Iliana Holguín Teodorescu (2000) fait partie de ces « vrais voyageurs » qui, pour Baudelaire, « sans savoir pourquoi, disent toujours : Allons ! ». Dans son livre Aller avec la chance, elle semble parcourir l’Amérique du Sud comme l’a fait le Che Guevara dans sa jeunesse à bord de sa motocyclette. En recueillant les récits issus de ses rencontres en tant qu’autostoppeuse, elle nous livre également ses impressions d’un continent riche par sa diversité, mais rongé par les inégalités et avec une histoire difficile à assumer. Son travail dépasse la simple dimension descriptive : il permet l’expression d’une multiplicité de points de vue qui enrichissent la compréhension de la réalité dans laquelle nous vivons.
Photo : Verticales
Une Française, de 18 ans seulement, qui parcourt une bonne partie de l’Amérique du Sud en faisant de l’auto-stop ? C’est du jamais vu ! On lui avait dit et redit que ce n’était pas prudent. Un camionneur colombien lui avait dit bonnement : « 80 % des gens d’ici ont de mauvaises intentions ! Mais il y a d’autres qui sont très sympathiques. » Ce « sondage », qui avait débuté de façon totalement spontanée, notre autostoppeuse l’a construit progressivement, rencontre après rencontre. Tout en gardant une confiance presque aveugle dans les gens, elle n’a jamais oublié de faire attention.
Et ça marche, ou plutôt ça roule ! Alternant villages aux noms parfaitement inconnus et grandes métropoles, notre Française finit par se retrouver au sud du Chili, poussée par ce désir d’aller toujours plus loin. La plupart de ceux qui l’accompagnent dans son parcours sont très serviables. Ils vont même jusqu’à faire un détour pour la déposer exactement là où elle souhaite s’arrêter. Ils sont curieux de découvrir ce qu’elle fait là et se plaisent à lui faire des confidences sur leur vie.
Ce livre de 190 pages n’est en aucun cas un guide touristique quelconque : on n’y trouvera aucune description de monuments ou de paysages, encore moins des avis sur des hôtels de luxe ou des restaurants gastronomiques prestigieux.

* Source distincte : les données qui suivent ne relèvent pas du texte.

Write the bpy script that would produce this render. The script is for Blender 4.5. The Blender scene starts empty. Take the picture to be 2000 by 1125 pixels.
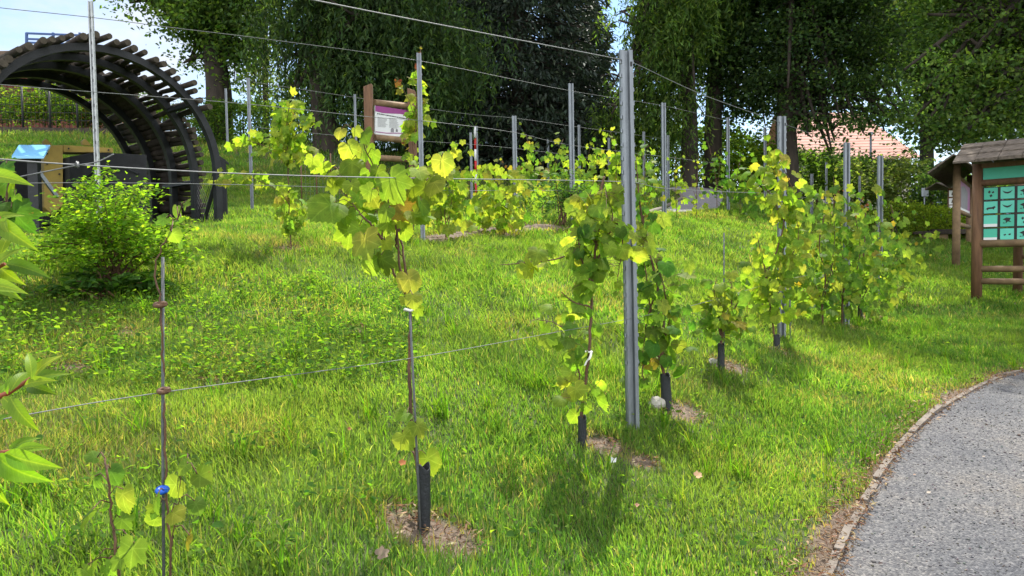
import bpy, bmesh, math, random
import numpy as np
from mathutils import Vector, Matrix
random.seed(7)
rng = np.random.default_rng(7)
SC = bpy.context.scene
COL = SC.collection

# ------------------------------------------------------------------ camera frame
F = 1450.0
PITCH, ROLL = math.radians(2.6), math.radians(0.95)
CAM = np.array([0.0, 0.0, 1.35])
fw = np.array([0, math.cos(PITCH), -math.sin(PITCH)])
up0 = np.array([0, math.sin(PITCH), math.cos(PITCH)])
r0 = np.array([1.0, 0, 0])
rt = r0 * math.cos(ROLL) - up0 * math.sin(ROLL)
uu = up0 * math.cos(ROLL) + r0 * math.sin(ROLL)


def P(px, py, d):
    return CAM + fw * d + rt * ((px - 1000) / F * d) + uu * ((562.5 - py) / F * d)


cam = bpy.data.cameras.new('camera')
camo = bpy.data.objects.new('camera', cam)
COL.objects.link(camo)
camo.matrix_world = Matrix(((rt[0], uu[0], -fw[0], CAM[0]), (rt[1], uu[1], -fw[1], CAM[1]), (rt[2], uu[2], -fw[2], CAM[2]), (0, 0, 0, 1)))
cam.sensor_width = 36
cam.lens = F / 2000 * 36
cam.clip_start = 0.05
cam.clip_end = 5000
SC.camera = camo

# ------------------------------------------------------------------ terrain
ANCH = [(318, 1221, 1.97), (827, 1030, 2.73), (1135, 865, 3.8), (1235, 830, 4.2), (1300, 800, 4.6), (1408, 722, 5.4), (1517, 682, 6.5), (1525, 660, 7.1),
        (1650, 637, 8.6), (1718, 590, 10.9), (197, 495, 6.3), (828, 470, 8.4), (1119, 435, 11.5), (1297, 430, 13.5), (1422, 415, 16.5),
        (1008, 418, 14.5), (494, 415, 11.7), (923, 408, 19), (568, 480, 7.5), (870, 465, 8.9), (985, 455, 9.9), (430, 436, 10.2), (70, 460, 9.4), (300, 440, 11.5),
        (446, 292, 21), (250, 268, 20), (60, 262, 20), (560, 300, 20), (650, 295, 21), (1300, 412, 17.5), (1390, 380, 21), (1000, 345, 24), (1540, 392, 25),
        (1820, 468, 17), (1906, 580, 11), (1868, 520, 14.5), (1800, 450, 21), (1585, 440, 18),
        (1620, 1125, 2.85), (1700, 960, 3.6), (1850, 790, 5.0), (2000, 725, 6.4), (1990, 640, 8.5), (1990, 1100, 2.95),
        (50, 1100, 2.0), (100, 750, 4.0), (200, 580, 5.5), (600, 600, 5.6), (1000, 700, 4.6), (1350, 560, 8.0), (1000, 540, 6.9)]
WORLD_ANCH = [(0, -2, 0), (4, -2, -.1), (-4, -2, .5), (-10, 2, 1.5), (-16, 10, 2.8), (-24, 25, 5.5), (-8, 36, 6), (5, 42, 4.5), (20, 42, 2.8), (32, 22, 1.0),
              (16, 5, .1), (20, -10, -.5), (-20, -10, 1.5), (60, 60, 3), (-60, 60, 8), (0, 90, 5)]
_pts = [P(*a) for a in ANCH] + [np.array(w, float) for w in WORLD_ANCH]
_pts = np.array(_pts)
_S = 10.0
_xy = _pts[:, :2] / _S


def _U(r2):
    return np.where(r2 > 1e-12, 0.5 * r2 * np.log(np.maximum(r2, 1e-12)), 0)


_n = len(_pts)
_K = _U(((_xy[:, None] - _xy[None]) ** 2).sum(-1)) + np.eye(_n) * 0.004
_Pm = np.c_[np.ones(_n), _xy]
_A = np.block([[_K, _Pm], [_Pm.T, np.zeros((3, 3))]])
_W = np.linalg.solve(_A, np.r_[_pts[:, 2], np.zeros(3)])


def H(x, y):
    x = np.asarray(x, float); y = np.asarray(y, float)
    sh = x.shape
    q = np.c_[x.ravel(), y.ravel()].copy()
    rad = np.hypot(q[:, 0], q[:, 1])
    f = np.minimum(1, 58 / np.maximum(rad, 1e-6))
    q *= f[:, None] / _S
    out = np.empty(len(q))
    for i in range(0, len(q), 60000):
        qq = q[i:i + 60000]
        k = _U(((qq[:, None] - _xy[None]) ** 2).sum(-1))
        out[i:i + 60000] = k @ _W[:_n] + _W[_n] + qq @ _W[_n + 1:]
    return out.reshape(sh)


def h(x, y):
    return float(H(np.array([x]), np.array([y]))[0])


def ground(px, py, dmin=1.0, dmax=60):
    """the point of the terrain seen at a pixel"""
    ds = np.geomspace(dmin, dmax, 500)
    pts = np.array([P(px, py, d) for d in ds])
    diff = pts[:, 2] - H(pts[:, 0], pts[:, 1])
    k = np.where(diff < 0)[0]
    i = k[0] if len(k) else len(ds) - 1
    p = pts[i]
    return np.array([p[0], p[1], h(p[0], p[1])])


def on(px, d):
    """terrain point in the picture column px at camera depth d"""
    py = 480
    for _ in range(4):
        p = P(px, py, d)
        z = h(p[0], p[1])
        py += (p[2] - z) * F / d
    p = P(px, py, d)
    return np.array([p[0], p[1], h(p[0], p[1])])


def depth(p):
    return float((np.asarray(p) - CAM) @ fw)


def pix(p):
    p = np.asarray(p, float) - CAM
    d = p @ fw
    return 1000 + F * (p @ rt) / d, 562.5 - F * (p @ uu) / d, d


# ------------------------------------------------------------------ materials
def nd(nt, t, **kw):
    n = nt.nodes.new(t)
    for k, v in kw.items():
        if k in n.inputs:
            n.inputs[k].default_value = v
        else:
            setattr(n, k, v)
    return n


def ramp(nt, fac, stops):
    n = nt.nodes.new('ShaderNodeValToRGB')
    e = n.color_ramp.elements
    while len(e) < len(stops):
        e.new(0.5)
    for el, (p, c) in zip(e, stops):
        el.position = p
        el.color = (*c, 1)
    nt.links.new(fac, n.inputs[0])
    return n.outputs[0]


def new_mat(name):
    m = bpy.data.materials.new(name)
    m.use_nodes = True
    nt = m.node_tree
    b = nt.nodes['Principled BSDF']
    return m, nt, b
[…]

Iliana Holguín Teodorescu rejette la perspective européocentrée souvent présente dans les récits de voyage : elle retranscrit sans filtres le monologue désabusé d’un homme seul depuis son divorce, éloigné de ses enfants, ou bien le discours d’indigènes caractérisé par une logique totalement différente de la nôtre, et doté d’une poésie involontaire.
Difficile de se situer dans ce voyage sinueux sans but véritable : on croit se repérer grâce à un nom de ville qui résonne dans la tête, mais d’une page à l’autre on se reperd dans le paysage. Cela importe peu : ce qui intéresse l’autrice ce n’est pas la logique d’un chemin tracé, mais les rencontres, généralement brèves ; elle veut garder ce que pense spontanément les personnes, des idées qui finissent par provoquer une cascade d’autres idées, des gouttes isolées qui finissent par former une averse. Les sujets de ces dialogues sont, eux aussi, très variés : comment survivre quand on a tout juste de quoi se loger avec sa (ou ses) famille(s), la vision que peut avoir un Péruvien ou un Bolivien sur les Européens qui viennent en tant que touristes, de la gratuité de la générosité…
Par à-coups, c’est toute une société qui se dessiner, notamment au Chili : dans les récits, les ravages des années Pinochet reviennent souvent, de même que l’angoisse provoquée par la pensée néolibérale qui a causé la privatisation d’une ressource comme l’eau. Cela a surtout coupé les petits paysans des systèmes d’irrigation, et a surtout bénéficié aux grandes exploitations agricoles ou industrielles. Cette angoisse, c’est celle des femmes et des hommes dont le risque de manquer d’argent obsède. Cependant, malgré cette idéologie de l’argent tout-puissant, l’entraide et la générosité restent très présentes dans les cœurs.
Sans la moindre mièvrerie, voilà un livre qui donne le moral et réconcilie l’être humain qu’est le lecteur avec ses semblables, qu’ils soient de ce côté de l’Atlantique ou de l’autre.
Christian ROINAT
Aller avec la chance d’Iliana Holguín Teodorescu aux éditions Verticales, 190 p. 18 euros.